Um deles é o uso intensivo do pensamento A3, interligando, de maneira clara, os objetivos priorizados no “norte verdadeiro” da organização com A3 estratégicos e desdobrando as ações destes, conforme necessário, em A3 filhos. São A3 detalhados, feitos e implementados por líderes e equipes, tendo como base o entendimento dos problemas por fatos e dados, o que vai garantir ações efetivas para que as diferentes partes da estratégia aconteçam de fato.
Aliado a isso, o “Gerenciamento Diário” (GD) é a prática cotidiana para transformar em realidade todas as boas intenções do planejamento estratégico. Se bem estruturado, é por meio do GD que lideranças e/ou médias gerências vão, no dia a dia, conversar com os liderados para que, juntos, no gemba, possam discutir como a estratégia está sendo colocada em prática, os desvios que estão ocorrendo, os problemas imprevistos, as causas primárias e as possíveis correções de rotas.

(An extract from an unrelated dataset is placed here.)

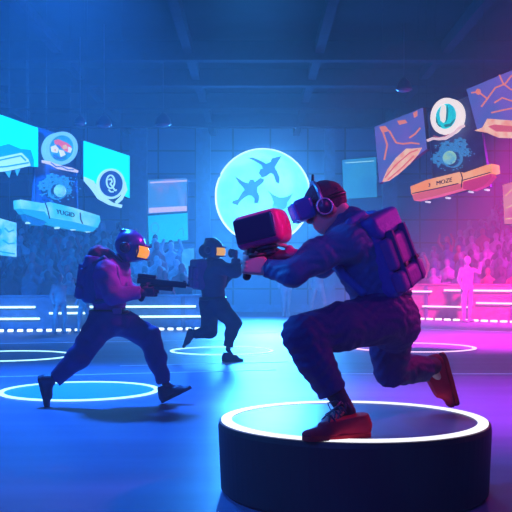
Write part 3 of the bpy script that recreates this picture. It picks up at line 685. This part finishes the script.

Isso se potencializa com o uso inteligente da gestão visual e das salas obeya (ou “salas de guerra”, físicas ou virtuais) bem estruturadas, feitas com o intuito de traduzir para o dia a dia o que foi formulado e priorizado no nível da estratégia.
Vale ainda ressaltar que, embora a formulação da estratégia tenha sido apontada na pesquisa como uma das menores dores, nela reside também uma grande oportunidade de aplicação mais ampla dos conceitos lean. Neste mundo em que as incertezas são grandes, e as mudanças do ambiente competitivo parecem mais rápidas do que nunca, contemplar os fundamentos lean na gestão da estratégia abre inúmeras possibilidades para maior agilidade, flexibilidade e inovação.
Como quase tudo associado à maneira lean de pensar e agir, o hoshin kanri é também um permanente processo de aprendizagem em todos os níveis da organização. Quanto mais essas práticas fizerem parte das rotinas, mais naturalmente seremos capazes de materializar a estratégia, transformando boas intenções em resultados e impacto reais. A cada novo ciclo de hoshin kanri temos a oportunidade de aprender sobre nossos clientes, gestores e colaboradores. Assim, os ciclos seguintes podem ser sempre melhores do que os anteriores. O importante é começar já.